Why Variety Is an Important Thing to Have In Theater

Why Variety Is an Important Thing to Have In Theater

Patrick Connolly

It’s good to leave a theater happy and satisfied. Who wouldn’t want such an experience in their lives? But imagine having to leave a theater happy and satisfied every single time, and not experiencing any other emotion at all. Ironically, that would produce a third feeling: boredom.

Variety is to diversity. Without it, there is no such thing as a rich life. Yes, shows that provide a happy and satisfying time at the theater are worth every penny, but shows that manage to go the extra mile—shows that not only entertain, but provide a truth about the nature of life itself—deserve to be heavily acknowledged.

I think back to a show like Next to Normal, a show that takes bold risks in making theatergoers feel a variety of emotions. There’s one scene in particular when Dan Goodman—husband to Diana Goodman—tries to make everything feel like it’s all good, and nothing bad will ever happen. This backfires when Diana makes a cake for her son Gabe, even though her son has been dead for sixteen years. In this one scene alone, complex emotions run amok. In the beginning of the scene, happiness and joy is king until sadness takes over when Diana enters the room. Eventually, anger and tension start to take over as Diana explodes in front of Dan, so much to the point where she throws forks and knives onto the floor. I can’t think of another moment in musical theater like it, to be honest.

There’s also a show like Children of Eden, perhaps one of the most underappreciated musicals in Stephen Schwartz’s career. Despite its obvious religious overtones (of which, for the record, I don’t mind in the slightest), there’s a significant amount of truth about the human condition located within some of Schwartz’s amazing songs. Take the titular song, for instance. The lyrics that speak to me the most are “You will know heartache, prayers that don’t work, and times of bitter circumstances/But I still believe in second chances”. The importance of humanity shines through in just that one lyric; ideas of sadness and redemption are expressed in those few seconds, and the result is nothing short of rewarding.

Shows like Next to Normal and Children of Eden make me realize how important variety should be in the theater world. Both musicals provide genuine, raw expressions of the human condition that has no intent in sugarcoating the realities of life.

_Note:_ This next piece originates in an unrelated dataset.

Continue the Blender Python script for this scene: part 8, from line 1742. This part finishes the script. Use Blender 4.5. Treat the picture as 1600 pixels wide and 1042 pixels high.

There’s no doubt I appreciate those good ol’ fashioned song-and-dance musical comedies (which is referenced and parodied to great effect in “A Musical” from Something Rotten), but there’s something about musicals—and plays—that manage to go the extra mile to provide truly unique theatergoing experiences.

Now excuse me while I attempt to create a musical that would add more variety in the theater world.